→ Set exercise: Entries follow. Set all of them down as they stand.

_ _ _ _ _ _ _

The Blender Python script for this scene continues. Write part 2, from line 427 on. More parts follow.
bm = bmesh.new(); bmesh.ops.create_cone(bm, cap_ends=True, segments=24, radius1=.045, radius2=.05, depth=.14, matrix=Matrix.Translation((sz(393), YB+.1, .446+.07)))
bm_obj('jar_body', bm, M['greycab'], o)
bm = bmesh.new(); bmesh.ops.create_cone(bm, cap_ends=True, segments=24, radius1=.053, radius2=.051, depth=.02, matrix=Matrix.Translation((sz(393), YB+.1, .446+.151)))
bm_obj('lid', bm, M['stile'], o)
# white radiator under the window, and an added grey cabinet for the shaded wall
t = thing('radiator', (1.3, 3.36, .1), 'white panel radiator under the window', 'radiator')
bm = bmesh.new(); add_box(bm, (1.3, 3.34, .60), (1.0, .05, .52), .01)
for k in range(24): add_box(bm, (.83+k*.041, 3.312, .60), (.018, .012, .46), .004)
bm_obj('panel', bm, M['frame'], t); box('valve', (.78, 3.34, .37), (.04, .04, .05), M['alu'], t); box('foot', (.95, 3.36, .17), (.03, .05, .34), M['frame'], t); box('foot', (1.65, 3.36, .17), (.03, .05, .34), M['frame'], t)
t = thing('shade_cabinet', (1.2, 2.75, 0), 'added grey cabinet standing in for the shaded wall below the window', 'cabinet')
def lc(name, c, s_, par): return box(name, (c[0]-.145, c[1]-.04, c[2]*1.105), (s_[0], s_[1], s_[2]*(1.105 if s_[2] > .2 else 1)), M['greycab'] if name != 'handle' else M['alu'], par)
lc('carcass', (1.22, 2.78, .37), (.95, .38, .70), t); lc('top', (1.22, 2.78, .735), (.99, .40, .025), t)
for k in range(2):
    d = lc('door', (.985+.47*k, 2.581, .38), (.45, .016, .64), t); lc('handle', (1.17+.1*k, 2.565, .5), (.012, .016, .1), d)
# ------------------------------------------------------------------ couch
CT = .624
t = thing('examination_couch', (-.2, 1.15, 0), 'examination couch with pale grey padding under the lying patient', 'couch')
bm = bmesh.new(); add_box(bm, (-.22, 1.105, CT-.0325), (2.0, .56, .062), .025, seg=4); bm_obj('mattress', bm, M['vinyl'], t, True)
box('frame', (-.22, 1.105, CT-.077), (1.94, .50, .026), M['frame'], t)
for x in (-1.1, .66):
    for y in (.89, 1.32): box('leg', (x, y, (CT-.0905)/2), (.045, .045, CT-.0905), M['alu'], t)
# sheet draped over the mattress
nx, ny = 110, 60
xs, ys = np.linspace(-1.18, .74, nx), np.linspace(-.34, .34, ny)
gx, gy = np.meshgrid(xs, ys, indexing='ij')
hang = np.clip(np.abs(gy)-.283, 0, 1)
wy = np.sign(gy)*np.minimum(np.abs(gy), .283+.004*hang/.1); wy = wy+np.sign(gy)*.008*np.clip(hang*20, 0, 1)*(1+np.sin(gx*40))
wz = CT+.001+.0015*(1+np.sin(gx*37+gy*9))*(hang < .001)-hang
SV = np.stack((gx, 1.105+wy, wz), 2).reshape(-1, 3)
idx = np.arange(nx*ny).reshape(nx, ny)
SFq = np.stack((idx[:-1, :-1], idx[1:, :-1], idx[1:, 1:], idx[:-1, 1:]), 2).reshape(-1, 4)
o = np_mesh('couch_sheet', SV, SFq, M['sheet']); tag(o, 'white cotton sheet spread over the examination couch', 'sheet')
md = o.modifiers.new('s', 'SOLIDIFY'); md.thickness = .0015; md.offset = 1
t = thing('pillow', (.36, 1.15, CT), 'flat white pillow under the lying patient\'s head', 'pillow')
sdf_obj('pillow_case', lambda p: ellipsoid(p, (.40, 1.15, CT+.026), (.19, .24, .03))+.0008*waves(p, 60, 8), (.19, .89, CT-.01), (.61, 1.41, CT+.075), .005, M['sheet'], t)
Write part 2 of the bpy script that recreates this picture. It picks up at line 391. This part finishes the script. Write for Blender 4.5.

_ _ _ _ _ _ _

→ Written reply:
The Blender Python script for this scene continues. Write part 2, from line 427 on. More parts follow.
bm = bmesh.new(); bmesh.ops.create_cone(bm, cap_ends=True, segments=24, radius1=.045, radius2=.05, depth=.14, matrix=Matrix.Translation((sz(393), YB+.1, .446+.07)))
bm_obj('jar_body', bm, M['greycab'], o)
bm = bmesh.new(); bmesh.ops.create_cone(bm, cap_ends=True, segments=24, radius1=.053, radius2=.051, depth=.02, matrix=Matrix.Translation((sz(393), YB+.1, .446+.151)))
bm_obj('lid', bm, M['stile'], o)
# white radiator under the window, and an added grey cabinet for the shaded wall
t = thing('radiator', (1.3, 3.36, .1), 'white panel radiator under the window', 'radiator')
bm = bmesh.new(); add_box(bm, (1.3, 3.34, .60), (1.0, .05, .52), .01)
for k in range(24): add_box(bm, (.83+k*.041, 3.312, .60), (.018, .012, .46), .004)
bm_obj('panel', bm, M['frame'], t); box('valve', (.78, 3.34, .37), (.04, .04, .05), M['alu'], t); box('foot', (.95, 3.36, .17), (.03, .05, .34), M['frame'], t); box('foot', (1.65, 3.36, .17), (.03, .05, .34), M['frame'], t)
t = thing('shade_cabinet', (1.2, 2.75, 0), 'added grey cabinet standing in for the shaded wall below the window', 'cabinet')
def lc(name, c, s_, par): return box(name, (c[0]-.145, c[1]-.04, c[2]*1.105), (s_[0], s_[1], s_[2]*(1.105 if s_[2] > .2 else 1)), M['greycab'] if name != 'handle' else M['alu'], par)
lc('carcass', (1.22, 2.78, .37), (.95, .38, .70), t); lc('top', (1.22, 2.78, .735), (.99, .40, .025), t)
for k in range(2):
    d = lc('door', (.985+.47*k, 2.581, .38), (.45, .016, .64), t); lc('handle', (1.17+.1*k, 2.565, .5), (.012, .016, .1), d)
# ------------------------------------------------------------------ couch
CT = .624
t = thing('examination_couch', (-.2, 1.15, 0), 'examination couch with pale grey padding under the lying patient', 'couch')
bm = bmesh.new(); add_box(bm, (-.22, 1.105, CT-.0325), (2.0, .56, .062), .025, seg=4); bm_obj('mattress', bm, M['vinyl'], t, True)
box('frame', (-.22, 1.105, CT-.077), (1.94, .50, .026), M['frame'], t)
for x in (-1.1, .66):
    for y in (.89, 1.32): box('leg', (x, y, (CT-.0905)/2), (.045, .045, CT-.0905), M['alu'], t)
# sheet draped over the mattress
nx, ny = 110, 60
xs, ys = np.linspace(-1.18, .74, nx), np.linspace(-.34, .34, ny)
gx, gy = np.meshgrid(xs, ys, indexing='ij')
hang = np.clip(np.abs(gy)-.283, 0, 1)
wy = np.sign(gy)*np.minimum(np.abs(gy), .283+.004*hang/.1); wy = wy+np.sign(gy)*.008*np.clip(hang*20, 0, 1)*(1+np.sin(gx*40))
wz = CT+.001+.0015*(1+np.sin(gx*37+gy*9))*(hang < .001)-hang
SV = np.stack((gx, 1.105+wy, wz), 2).reshape(-1, 3)
idx = np.arange(nx*ny).reshape(nx, ny)
SFq = np.stack((idx[:-1, :-1], idx[1:, :-1], idx[1:, 1:], idx[:-1, 1:]), 2).reshape(-1, 4)
o = np_mesh('couch_sheet', SV, SFq, M['sheet']); tag(o, 'white cotton sheet spread over the examination couch', 'sheet')
md = o.modifiers.new('s', 'SOLIDIFY'); md.thickness = .0015; md.offset = 1
t = thing('pillow', (.36, 1.15, CT), 'flat white pillow under the lying patient\'s head', 'pillow')
sdf_obj('pillow_case', lambda p: ellipsoid(p, (.40, 1.15, CT+.026), (.19, .24, .03))+.0008*waves(p, 60, 8), (.19, .89, CT-.01), (.61, 1.41, CT+.075), .005, M['sheet'], t)
Write part 2 of the bpy script that recreates this picture. It picks up at line 391. This part finishes the script. Write for Blender 4.5.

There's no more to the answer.